--- Dataset section ---
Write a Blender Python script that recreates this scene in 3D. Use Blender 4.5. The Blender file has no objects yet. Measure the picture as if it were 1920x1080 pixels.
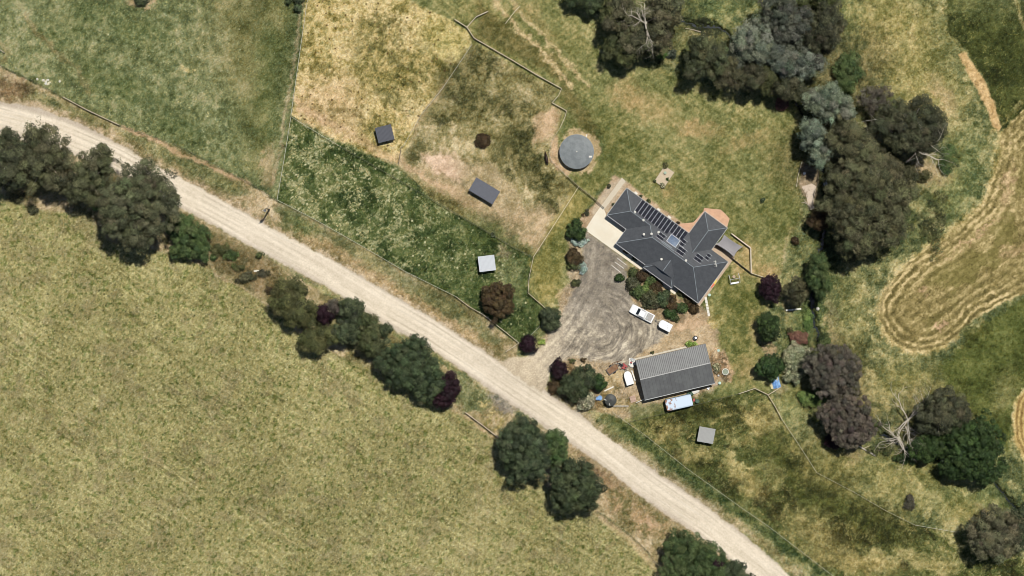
import bpy, bmesh, math, random
import numpy as np
from mathutils import Vector, Matrix

# ------------------------------------------------------------------ camera, sky, sun
S = 0.11                      # metres per photo pixel on the ground
H = 700.0                     # survey height
scene = bpy.context.scene
cam_d = bpy.data.cameras.new('camera'); cam = bpy.data.objects.new('camera', cam_d)
scene.collection.objects.link(cam); scene.camera = cam
cam.location = (0, 0, H); cam.rotation_euler = (0, 0, 0)
cam_d.sensor_width = 36.0; cam_d.lens = 36.0 * H / (1920 * S)
cam_d.clip_start = 1.0; cam_d.clip_end = 5000.0
SUN_EL, SUN_AZ = math.radians(73.5), math.radians(31)     # azimuth clockwise from north (+y)
sdir = Vector((math.sin(SUN_AZ) * math.cos(SUN_EL), math.cos(SUN_AZ) * math.cos(SUN_EL), math.sin(SUN_EL)))
sun_d = bpy.data.lights.new('sun', 'SUN'); sun_d.energy = 4.7; sun_d.angle = math.radians(0.5)
sun_d.color = (1.0, 0.965, 0.90)
sun = bpy.data.objects.new('sun', sun_d); scene.collection.objects.link(sun)
sun.rotation_euler = sdir.to_track_quat('Z', 'Y').to_euler(); sun.location = sdir * 300
world = bpy.data.worlds.new('World'); scene.world = world; world.use_nodes = True
wn = world.node_tree; wn.nodes.clear()
wo = wn.nodes.new('ShaderNodeOutputWorld'); wb = wn.nodes.new('ShaderNodeBackground')
sky = wn.nodes.new('ShaderNodeTexSky'); sky.sky_type = 'NISHITA'; sky.sun_disc = False
sky.sun_elevation = SUN_EL; sky.sun_rotation = SUN_AZ; sky.air_density = 1.0; sky.dust_density = 0.6
wn.links.new(sky.outputs[0], wb.inputs[0]); wn.links.new(wb.outputs[0], wo.inputs[0])
wb.inputs[1].default_value = 0.055
scene.view_settings.view_transform = 'Standard'; scene.view_settings.look = 'None'
scene.view_settings.gamma = 1.0; scene.view_settings.use_curve_mapping = False
scene.view_settings.exposure = 0.1
scene.render.film_transparent = False
scene.cycles.filter_width = 0.9; scene.cycles.max_bounces = 6; scene.cycles.transparent_max_bounces = 8

# ------------------------------------------------------------------ helpers
PI = math.pi
R = math.radians
GAIN = 1.5                   # sunlit display value / albedo
def lin(c):
    c = np.asarray(c, dtype=np.float64)
    return np.where(c <= 0.04045, c / 12.92, ((c + 0.055) / 1.055) ** 2.4)
def alb(r, g, b, k=1.0):      # base colour whose sunlit look is roughly r,g,b
    v = lin(np.array([r, g, b]) / 255.0) / GAIN * k
    v = np.clip(v, 0.004, 0.85)
    return (float(v[0]), float(v[1]), float(v[2]), 1.0)
def W(px, py, z=0.0):
    k = S * (H - z) / H
    return Vector(((px - 960) * k, (540 - py) * k, z))
def link(o, parent=None):
    scene.collection.objects.link(o)
    if parent is not None: o.parent = parent
    return o
def tag(o, label=None, cat=None, group=None, kind=None):
    if label: o['label'] = label
    if cat: o['category'] = cat
    if group: o['group'] = group
    if kind: o['kind'] = kind
    return o
def empty(name, px, py, rot=0.0, z=0.0, label=None, cat=None, group=None):
    o = bpy.data.objects.new(name, None); link(o)
    p = W(px, py, z); o.location = p; o.rotation_euler = (0, 0, rot); o.empty_display_size = 0.3
    return tag(o, label, cat, group)
def part_label(o, t): o['label'] = t; return o

_mats = {}
def mat(name, col, rough=0.8, var=0.0, vscale=3.0, metal=0.0, bump=0.0, bscale=8.0, spec=0.3, detail=5.0, tint=None, tscale=0.4, tamt=0.5):
    if name in _mats: return _mats[name]
    m = bpy.data.materials.new(name); m.use_nodes = True; nt = m.node_tree; b = nt.nodes['Principled BSDF']
    b.inputs['Roughness'].default_value = rough; b.inputs['Metallic'].default_value = metal
    b.inputs['Specular IOR Level'].default_value = spec
    tc = nt.nodes.new('ShaderNodeTexCoord')
    base = nt.nodes.new('ShaderNodeRGB'); base.outputs[0].default_value = col; out = base.outputs[0]
    if tint is not None:
        n = nt.nodes.new('ShaderNodeTexNoise'); n.inputs['Scale'].default_value = tscale; n.inputs['Detail'].default_value = 6
        n.inputs['Roughness'].default_value = 0.65
        nt.links.new(tc.outputs['Object'], n.inputs['Vector'])
        mr = nt.nodes.new('ShaderNodeMapRange'); mr.inputs['From Min'].default_value = 1 - tamt - 0.08; mr.inputs['From Max'].default_value = 1 - tamt + 0.08
        nt.links.new(n.outputs[0], mr.inputs[0])
        mx = nt.nodes.new('ShaderNodeMix'); mx.data_type = 'RGBA'; nt.links.new(mr.outputs[0], mx.inputs['Factor'])
        nt.links.new(out, mx.inputs['A']); mx.inputs['B'].default_value = tint; out = mx.outputs['Result']
    if var > 0:
        n = nt.nodes.new('ShaderNodeTexNoise'); n.inputs['Scale'].default_value = vscale; n.inputs['Detail'].default_value = detail
        n.inputs['Roughness'].default_value = 0.7
        nt.links.new(tc.outputs['Object'], n.inputs['Vector'])
        mr = nt.nodes.new('ShaderNodeMapRange'); mr.inputs['From Min'].default_value = 0.25; mr.inputs['From Max'].default_value = 0.75
        mr.inputs['To Min'].default_value = 1 - var; mr.inputs['To Max'].default_value = 1 + var
        nt.links.new(n.outputs[0], mr.inputs[0])
        vm = nt.nodes.new('ShaderNodeVectorMath'); vm.operation = 'SCALE'
        nt.links.new(out, vm.inputs[0]); nt.links.new(mr.outputs[0], vm.inputs['Scale']); out = vm.outputs[0]
    nt.links.new(out, b.inputs['Base Color'])
    if bump > 0:
        n = nt.nodes.new('ShaderNodeTexNoise'); n.inputs['Scale'].default_value = bscale; n.inputs['Detail'].default_value = 4
        nt.links.new(tc.outputs['Object'], n.inputs['Vector'])
        bp = nt.nodes.new('ShaderNodeBump'); bp.inputs['Strength'].default_value = bump; bp.inputs['Distance'].default_value = 0.03
        nt.links.new(n.outputs[0], bp.inputs['Height']); nt.links.new(bp.outputs[0], b.inputs['Normal'])
    _mats[name] = m
    return m

class MB:
    def __init__(s): s.v = []; s.f = []
    def add(s, vs, fs):
        n = len(s.v); s.v += [tuple(q) for q in vs]; s.f += [tuple(i + n for i in f) for f in fs]; return s
    def box(s, x0, x1, y0, y1, z0, z1):
        return s.add([(x0,y0,z0),(x1,y0,z0),(x1,y1,z0),(x0,y1,z0),(x0,y0,z1),(x1,y0,z1),(x1,y1,z1),(x0,y1,z1)],
                     [(0,3,2,1),(4,5,6,7),(0,1,5,4),(1,2,6,5),(2,3,7,6),(3,0,4,7)])
    def prism(s, pts, z0, z1):      # pts counter-clockwise seen from above
        a = sum(pts[i][0]*pts[(i+1)%len(pts)][1]-pts[(i+1)%len(pts)][0]*pts[i][1] for i in range(len(pts)))
        if a < 0: pts = pts[::-1]
        n = len(pts)
        vs = [(p[0],p[1],z0) for p in pts] + [(p[0],p[1],z1) for p in pts]
        fs = [tuple(range(n-1,-1,-1)), tuple(range(n,2*n))] + [(i,(i+1)%n,n+(i+1)%n,n+i) for i in range(n)]
        return s.add(vs, fs)
    def tube(s, pts, rads, n=6, cap=True):
        pts = [Vector(p) for p in pts]; rings = []
        up = Vector((0,0,1)); vs = []; fs = []
        for i, p in enumerate(pts):
            t = (pts[min(i+1,len(pts)-1)] - pts[max(i-1,0)])
            if t.length < 1e-6: t = up.copy()
            t.normalize()
            a = t.cross(Vector((0.13,0.27,0.95)));
            if a.length < 0.05: a = t.cross(Vector((1,0,0)))
            a.normalize(); b = t.cross(a)
            r = rads[i] if hasattr(rads,'__len__') else rads
            for k in range(n):
                w = 2*PI*k/n; vs.append(p + a*(r*math.cos(w)) + b*(r*math.sin(w)))
        for i in range(len(pts)-1):
            for k in range(n):
                k2 = (k+1)%n; fs.append((i*n+k, i*n+k2, (i+1)*n+k2, (i+1)*n+k))
        if cap: fs.append(tuple(range(n-1,-1,-1))); fs.append(tuple((len(pts)-1)*n+k for k in range(n)))
        return s.add(vs, fs)
    def lathe(s, prof, n=24, cx=0, cy=0):   # prof: list of (r,z) bottom to top
        vs = []; fs = []
        for r, z in prof:
            for k in range(n):
                w = 2*PI*k/n; vs.append((cx+r*math.cos(w), cy+r*math.sin(w), z))
        for i in range(len(prof)-1):
            for k in range(n):
                k2 = (k+1)%n; fs.append((i*n+k, i*n+k2, (i+1)*n+k2, (i+1)*n+k))
        fs.append(tuple((len(prof)-1)*n+k for k in range(n))); fs.append(tuple(range(n-1,-1,-1)))
        return s.add(vs, fs)
    def build(s, name, m, parent=None, smooth=False, bevel=0.0, seg=2):
        me = bpy.data.meshes.new(name); me.from_pydata(s.v, [], s.f)
        if bevel > 0:
            bm = bmesh.new(); bm.from_mesh(me)
            es = [e for e in bm.edges if len(e.link_faces) == 2 and e.calc_face_angle(0) > 0.5]
            bmesh.ops.bevel(bm, geom=es, offset=bevel, segments=seg, affect='EDGES', profile=0.6, clamp_overlap=True)
            bm.to_mesh(me); bm.free()
        me.materials.append(m)
        if smooth: me.polygons.foreach_set('use_smooth', [True]*len(me.polygons))
        me.update()
        o = bpy.data.objects.new(name, me); return link(o, parent)
def single(mb, name, m, px, py, rot, label, cat, group=None, **kw):
    o = mb.build(name, m, None, **kw); p = W(px, py); o.location = p; o.rotation_euler = (0,0,rot)
    return tag(o, label, cat, group)

# ------------------------------------------------------------------ noise fields (numpy)
_rng = np.random.default_rng(7)
_T = [_rng.random((256, 256)).astype(np.float32) for _ in range(24)]
def vnoise(x, y, k):
    T = _T[k % 24]
    xf = np.floor(x); yf = np.floor(y); tx = (x - xf).astype(np.float32); ty = (y - yf).astype(np.float32)
    xi = xf.astype(np.int64) & 255; yi = yf.astype(np.int64) & 255; x1 = (xi + 1) & 255; y1 = (yi + 1) & 255
    tx = tx*tx*(3-2*tx); ty = ty*ty*(3-2*ty)
    return (T[yi, xi]*(1-tx) + T[yi, x1]*tx)*(1-ty) + (T[y1, xi]*(1-tx) + T[y1, x1]*tx)*ty
def fbm(x, y, scale, k, oct=4, ang=0.0, stretch=1.0, gain=0.55):
    c, s = math.cos(ang), math.sin(ang)
    u = (x*c + y*s) / (scale*stretch); v = (-x*s + y*c) / scale
    a = 1.0; t = 0.0; o = np.zeros_like(u, dtype=np.float32)
    for i in range(oct):
        o += a*vnoise(u + 17.3*i + 5.1*k, v + 9.7*i + 3.3*k, k + i); t += a; a *= gain
        c2, s2 = 0.8, 0.6
        if stretch == 1.0: u, v = (u*c2 - v*s2)*2.03, (u*s2 + v*c2)*2.03
        else: u, v = u*2.03, v*2.03
    o = o/t
    return np.clip((o - 0.5)*1.9 + 0.5, 0, 1)       # spread to 0..1
def sst(a, b, x):
    t = np.clip((x - a) / (b - a), 0, 1); return t*t*(3 - 2*t)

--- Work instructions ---
Please restate the material above line by line, exactly, beginning at its first line and ending with the line that contains "from mathutils import Vector, Matrix", without any pictures.

--- Response to this exercise ---
Write a Blender Python script that recreates this scene in 3D. Use Blender 4.5. The Blender file has no objects yet. Measure the picture as if it were 1920x1080 pixels.
import bpy, bmesh, math, random
import numpy as np
from mathutils import Vector, Matrix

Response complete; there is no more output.